▸ **Short task**
Copy out precisely the lines beginning at the line that contains "Continue the Blender" and ending at the line that contains "wd = np.where((py", including both.

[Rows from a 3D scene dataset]
.....
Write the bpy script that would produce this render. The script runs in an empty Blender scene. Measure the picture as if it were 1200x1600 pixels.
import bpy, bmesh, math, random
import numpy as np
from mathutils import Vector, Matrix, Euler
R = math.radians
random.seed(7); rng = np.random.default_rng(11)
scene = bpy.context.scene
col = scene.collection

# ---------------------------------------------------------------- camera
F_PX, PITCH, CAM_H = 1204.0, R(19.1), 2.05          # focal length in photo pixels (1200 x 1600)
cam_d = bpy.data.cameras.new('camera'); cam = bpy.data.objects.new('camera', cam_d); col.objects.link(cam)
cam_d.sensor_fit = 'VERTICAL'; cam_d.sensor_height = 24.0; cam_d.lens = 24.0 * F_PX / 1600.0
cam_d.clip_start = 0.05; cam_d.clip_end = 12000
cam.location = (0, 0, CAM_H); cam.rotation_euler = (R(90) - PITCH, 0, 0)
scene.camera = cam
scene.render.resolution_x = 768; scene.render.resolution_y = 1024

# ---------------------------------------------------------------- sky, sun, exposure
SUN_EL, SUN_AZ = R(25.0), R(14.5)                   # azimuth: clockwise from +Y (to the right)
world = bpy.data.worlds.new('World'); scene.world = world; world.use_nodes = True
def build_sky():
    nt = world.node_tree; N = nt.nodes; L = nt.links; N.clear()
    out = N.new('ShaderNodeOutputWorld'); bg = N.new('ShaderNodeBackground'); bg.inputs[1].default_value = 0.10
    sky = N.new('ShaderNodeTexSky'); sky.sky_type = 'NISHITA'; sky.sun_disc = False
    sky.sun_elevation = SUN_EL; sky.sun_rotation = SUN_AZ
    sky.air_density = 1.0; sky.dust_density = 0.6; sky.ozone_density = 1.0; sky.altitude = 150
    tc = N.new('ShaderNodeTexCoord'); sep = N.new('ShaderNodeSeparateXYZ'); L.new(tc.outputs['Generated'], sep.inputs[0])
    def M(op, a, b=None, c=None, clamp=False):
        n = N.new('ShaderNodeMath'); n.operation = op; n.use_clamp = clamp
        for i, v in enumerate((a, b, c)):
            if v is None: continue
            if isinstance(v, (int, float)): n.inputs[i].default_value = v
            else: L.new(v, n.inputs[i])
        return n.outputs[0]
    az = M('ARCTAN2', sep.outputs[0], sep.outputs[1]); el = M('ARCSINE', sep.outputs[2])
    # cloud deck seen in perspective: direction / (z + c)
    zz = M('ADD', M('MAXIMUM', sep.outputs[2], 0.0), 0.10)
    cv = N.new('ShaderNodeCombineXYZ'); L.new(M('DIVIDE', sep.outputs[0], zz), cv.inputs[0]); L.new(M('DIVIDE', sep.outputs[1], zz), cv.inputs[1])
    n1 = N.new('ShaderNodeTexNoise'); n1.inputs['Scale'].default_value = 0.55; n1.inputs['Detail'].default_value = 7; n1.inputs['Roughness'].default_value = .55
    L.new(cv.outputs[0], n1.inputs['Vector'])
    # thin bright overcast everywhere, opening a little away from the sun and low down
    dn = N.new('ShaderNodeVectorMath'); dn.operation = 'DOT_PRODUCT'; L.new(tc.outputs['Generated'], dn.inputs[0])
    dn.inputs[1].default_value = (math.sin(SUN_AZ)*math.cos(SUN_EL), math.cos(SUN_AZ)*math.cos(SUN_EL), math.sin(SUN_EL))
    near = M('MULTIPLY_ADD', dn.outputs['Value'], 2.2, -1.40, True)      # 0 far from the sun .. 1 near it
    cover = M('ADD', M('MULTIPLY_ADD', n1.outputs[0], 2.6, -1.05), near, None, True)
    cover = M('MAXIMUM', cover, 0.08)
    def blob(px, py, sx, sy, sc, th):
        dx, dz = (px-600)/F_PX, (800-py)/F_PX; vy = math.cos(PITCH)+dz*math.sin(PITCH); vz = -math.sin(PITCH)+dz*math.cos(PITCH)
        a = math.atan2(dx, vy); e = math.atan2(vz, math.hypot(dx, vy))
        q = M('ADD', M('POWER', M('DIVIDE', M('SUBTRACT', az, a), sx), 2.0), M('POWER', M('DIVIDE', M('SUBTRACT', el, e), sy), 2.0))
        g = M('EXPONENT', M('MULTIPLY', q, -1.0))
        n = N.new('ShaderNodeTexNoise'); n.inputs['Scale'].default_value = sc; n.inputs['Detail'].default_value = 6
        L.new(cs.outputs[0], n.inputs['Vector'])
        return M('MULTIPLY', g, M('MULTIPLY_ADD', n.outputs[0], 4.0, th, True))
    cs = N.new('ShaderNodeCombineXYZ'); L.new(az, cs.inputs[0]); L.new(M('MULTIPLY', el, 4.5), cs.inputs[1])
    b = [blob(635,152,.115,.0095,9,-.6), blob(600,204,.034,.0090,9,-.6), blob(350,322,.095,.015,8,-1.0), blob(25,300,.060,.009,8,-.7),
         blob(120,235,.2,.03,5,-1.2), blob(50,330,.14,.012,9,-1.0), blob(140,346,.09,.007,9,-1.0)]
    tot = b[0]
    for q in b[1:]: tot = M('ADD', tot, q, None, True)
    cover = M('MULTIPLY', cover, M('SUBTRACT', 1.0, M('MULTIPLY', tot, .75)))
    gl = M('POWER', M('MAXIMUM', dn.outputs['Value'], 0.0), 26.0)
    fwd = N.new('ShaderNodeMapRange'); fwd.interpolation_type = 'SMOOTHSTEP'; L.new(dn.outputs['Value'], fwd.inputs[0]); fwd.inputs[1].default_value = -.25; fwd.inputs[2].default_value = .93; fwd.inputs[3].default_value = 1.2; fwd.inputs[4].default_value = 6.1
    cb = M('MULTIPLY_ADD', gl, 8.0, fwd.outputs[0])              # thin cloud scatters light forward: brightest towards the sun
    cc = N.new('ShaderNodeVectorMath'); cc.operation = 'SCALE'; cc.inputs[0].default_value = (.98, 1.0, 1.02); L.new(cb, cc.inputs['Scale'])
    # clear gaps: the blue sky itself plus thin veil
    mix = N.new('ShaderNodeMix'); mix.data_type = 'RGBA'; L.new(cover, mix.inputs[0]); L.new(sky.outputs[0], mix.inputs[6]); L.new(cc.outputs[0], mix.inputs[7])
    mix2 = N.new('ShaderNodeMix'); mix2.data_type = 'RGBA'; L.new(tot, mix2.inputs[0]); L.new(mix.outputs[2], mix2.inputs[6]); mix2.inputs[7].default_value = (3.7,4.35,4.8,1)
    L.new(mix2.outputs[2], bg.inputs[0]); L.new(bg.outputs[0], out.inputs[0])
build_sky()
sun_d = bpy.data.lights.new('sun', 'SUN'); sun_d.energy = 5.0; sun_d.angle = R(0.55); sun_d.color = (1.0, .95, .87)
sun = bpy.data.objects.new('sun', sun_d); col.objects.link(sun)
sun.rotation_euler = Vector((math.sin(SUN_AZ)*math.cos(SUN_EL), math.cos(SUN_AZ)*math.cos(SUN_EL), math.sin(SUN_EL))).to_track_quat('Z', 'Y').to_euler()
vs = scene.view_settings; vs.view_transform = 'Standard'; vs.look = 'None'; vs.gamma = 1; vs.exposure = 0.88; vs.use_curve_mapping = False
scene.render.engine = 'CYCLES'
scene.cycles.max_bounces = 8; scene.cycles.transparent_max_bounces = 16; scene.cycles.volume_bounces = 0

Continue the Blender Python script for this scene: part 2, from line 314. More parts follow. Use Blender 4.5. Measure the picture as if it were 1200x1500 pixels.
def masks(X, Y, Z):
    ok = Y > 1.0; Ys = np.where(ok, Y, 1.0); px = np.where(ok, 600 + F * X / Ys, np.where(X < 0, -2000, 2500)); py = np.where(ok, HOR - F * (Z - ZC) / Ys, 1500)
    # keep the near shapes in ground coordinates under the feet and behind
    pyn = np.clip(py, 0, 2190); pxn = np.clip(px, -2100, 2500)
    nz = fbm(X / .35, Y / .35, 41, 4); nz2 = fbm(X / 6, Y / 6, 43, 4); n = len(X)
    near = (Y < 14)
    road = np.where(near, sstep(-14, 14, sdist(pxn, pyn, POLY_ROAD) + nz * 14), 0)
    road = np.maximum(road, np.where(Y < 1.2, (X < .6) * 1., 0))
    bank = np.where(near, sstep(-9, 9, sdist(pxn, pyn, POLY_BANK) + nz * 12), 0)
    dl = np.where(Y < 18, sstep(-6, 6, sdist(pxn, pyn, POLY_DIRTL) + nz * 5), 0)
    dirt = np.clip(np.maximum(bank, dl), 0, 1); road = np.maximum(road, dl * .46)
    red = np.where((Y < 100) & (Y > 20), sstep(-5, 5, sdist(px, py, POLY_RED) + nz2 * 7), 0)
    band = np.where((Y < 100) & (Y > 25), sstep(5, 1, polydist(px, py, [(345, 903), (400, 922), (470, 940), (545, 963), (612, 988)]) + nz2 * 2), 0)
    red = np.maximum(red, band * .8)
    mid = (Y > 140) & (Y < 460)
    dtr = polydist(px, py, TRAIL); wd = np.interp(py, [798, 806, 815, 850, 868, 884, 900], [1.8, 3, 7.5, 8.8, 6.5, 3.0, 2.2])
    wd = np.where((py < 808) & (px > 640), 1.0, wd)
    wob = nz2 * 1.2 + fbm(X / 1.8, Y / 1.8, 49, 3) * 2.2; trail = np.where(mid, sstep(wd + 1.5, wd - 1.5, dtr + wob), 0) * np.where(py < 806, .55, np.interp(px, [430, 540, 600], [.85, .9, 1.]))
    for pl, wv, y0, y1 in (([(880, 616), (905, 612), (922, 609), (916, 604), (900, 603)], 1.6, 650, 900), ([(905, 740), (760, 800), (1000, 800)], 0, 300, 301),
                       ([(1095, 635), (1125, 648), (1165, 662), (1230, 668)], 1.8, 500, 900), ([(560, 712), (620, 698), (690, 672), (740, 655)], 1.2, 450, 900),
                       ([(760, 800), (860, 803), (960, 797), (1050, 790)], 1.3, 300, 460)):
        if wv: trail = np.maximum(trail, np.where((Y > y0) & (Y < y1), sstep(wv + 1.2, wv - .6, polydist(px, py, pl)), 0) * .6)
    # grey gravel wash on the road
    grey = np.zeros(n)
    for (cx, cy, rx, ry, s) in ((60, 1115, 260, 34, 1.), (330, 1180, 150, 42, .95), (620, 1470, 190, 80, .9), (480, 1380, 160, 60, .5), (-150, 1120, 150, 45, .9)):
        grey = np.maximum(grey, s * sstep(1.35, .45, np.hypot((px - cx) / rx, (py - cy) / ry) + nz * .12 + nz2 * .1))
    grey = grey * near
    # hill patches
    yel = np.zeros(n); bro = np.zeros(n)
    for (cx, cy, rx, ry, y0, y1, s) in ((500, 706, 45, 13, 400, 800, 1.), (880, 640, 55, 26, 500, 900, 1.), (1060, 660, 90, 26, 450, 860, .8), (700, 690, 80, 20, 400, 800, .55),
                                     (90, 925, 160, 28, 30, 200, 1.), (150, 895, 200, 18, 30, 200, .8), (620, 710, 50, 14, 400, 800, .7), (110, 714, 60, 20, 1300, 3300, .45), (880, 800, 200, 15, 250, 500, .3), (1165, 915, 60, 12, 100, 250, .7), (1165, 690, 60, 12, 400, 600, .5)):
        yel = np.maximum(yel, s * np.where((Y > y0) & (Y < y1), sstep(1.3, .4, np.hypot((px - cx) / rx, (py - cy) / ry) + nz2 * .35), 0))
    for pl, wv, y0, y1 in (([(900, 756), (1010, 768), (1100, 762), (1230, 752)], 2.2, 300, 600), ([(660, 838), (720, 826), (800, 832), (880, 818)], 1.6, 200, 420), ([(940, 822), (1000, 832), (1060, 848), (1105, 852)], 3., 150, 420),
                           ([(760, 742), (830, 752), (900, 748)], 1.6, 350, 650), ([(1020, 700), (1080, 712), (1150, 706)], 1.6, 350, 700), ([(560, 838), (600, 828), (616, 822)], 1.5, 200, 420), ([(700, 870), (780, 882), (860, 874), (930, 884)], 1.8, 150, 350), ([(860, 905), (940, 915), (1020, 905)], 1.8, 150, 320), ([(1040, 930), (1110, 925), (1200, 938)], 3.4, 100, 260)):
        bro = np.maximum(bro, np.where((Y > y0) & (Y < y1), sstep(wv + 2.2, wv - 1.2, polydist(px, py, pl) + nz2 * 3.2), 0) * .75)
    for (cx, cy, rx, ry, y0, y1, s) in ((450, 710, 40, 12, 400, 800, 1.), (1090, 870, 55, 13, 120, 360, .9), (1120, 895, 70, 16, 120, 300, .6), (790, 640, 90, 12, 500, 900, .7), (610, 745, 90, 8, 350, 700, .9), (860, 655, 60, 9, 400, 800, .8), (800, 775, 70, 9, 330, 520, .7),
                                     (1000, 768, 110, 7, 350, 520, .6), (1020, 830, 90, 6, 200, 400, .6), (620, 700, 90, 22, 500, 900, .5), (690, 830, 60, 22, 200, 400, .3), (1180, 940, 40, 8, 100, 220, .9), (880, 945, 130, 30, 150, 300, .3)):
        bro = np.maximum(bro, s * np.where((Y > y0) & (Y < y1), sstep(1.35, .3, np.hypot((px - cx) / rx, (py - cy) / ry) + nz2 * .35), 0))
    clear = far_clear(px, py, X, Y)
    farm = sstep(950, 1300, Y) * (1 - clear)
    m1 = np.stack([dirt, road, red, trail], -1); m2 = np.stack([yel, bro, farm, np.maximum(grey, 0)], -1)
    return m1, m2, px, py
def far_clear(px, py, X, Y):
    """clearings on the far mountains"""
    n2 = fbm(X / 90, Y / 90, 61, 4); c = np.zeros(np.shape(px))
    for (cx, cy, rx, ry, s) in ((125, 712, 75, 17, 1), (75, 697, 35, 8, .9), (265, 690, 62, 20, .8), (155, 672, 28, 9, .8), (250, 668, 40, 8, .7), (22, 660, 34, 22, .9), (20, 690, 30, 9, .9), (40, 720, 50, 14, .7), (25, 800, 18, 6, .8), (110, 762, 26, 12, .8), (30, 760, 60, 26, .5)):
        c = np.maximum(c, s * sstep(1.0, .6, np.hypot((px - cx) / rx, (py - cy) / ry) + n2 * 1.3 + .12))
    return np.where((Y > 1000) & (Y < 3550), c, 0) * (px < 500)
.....
▸ **Response for this exercise**
Continue the Blender Python script for this scene: part 2, from line 314. More parts follow. Use Blender 4.5. Measure the picture as if it were 1200x1500 pixels.
def masks(X, Y, Z):
    ok = Y > 1.0; Ys = np.where(ok, Y, 1.0); px = np.where(ok, 600 + F * X / Ys, np.where(X < 0, -2000, 2500)); py = np.where(ok, HOR - F * (Z - ZC) / Ys, 1500)
    # keep the near shapes in ground coordinates under the feet and behind
    pyn = np.clip(py, 0, 2190); pxn = np.clip(px, -2100, 2500)
    nz = fbm(X / .35, Y / .35, 41, 4); nz2 = fbm(X / 6, Y / 6, 43, 4); n = len(X)
    near = (Y < 14)
    road = np.where(near, sstep(-14, 14, sdist(pxn, pyn, POLY_ROAD) + nz * 14), 0)
    road = np.maximum(road, np.where(Y < 1.2, (X < .6) * 1., 0))
    bank = np.where(near, sstep(-9, 9, sdist(pxn, pyn, POLY_BANK) + nz * 12), 0)
    dl = np.where(Y < 18, sstep(-6, 6, sdist(pxn, pyn, POLY_DIRTL) + nz * 5), 0)
    dirt = np.clip(np.maximum(bank, dl), 0, 1); road = np.maximum(road, dl * .46)
    red = np.where((Y < 100) & (Y > 20), sstep(-5, 5, sdist(px, py, POLY_RED) + nz2 * 7), 0)
    band = np.where((Y < 100) & (Y > 25), sstep(5, 1, polydist(px, py, [(345, 903), (400, 922), (470, 940), (545, 963), (612, 988)]) + nz2 * 2), 0)
    red = np.maximum(red, band * .8)
    mid = (Y > 140) & (Y < 460)
    dtr = polydist(px, py, TRAIL); wd = np.interp(py, [798, 806, 815, 850, 868, 884, 900], [1.8, 3, 7.5, 8.8, 6.5, 3.0, 2.2])
    wd = np.where((py < 808) & (px > 640), 1.0, wd)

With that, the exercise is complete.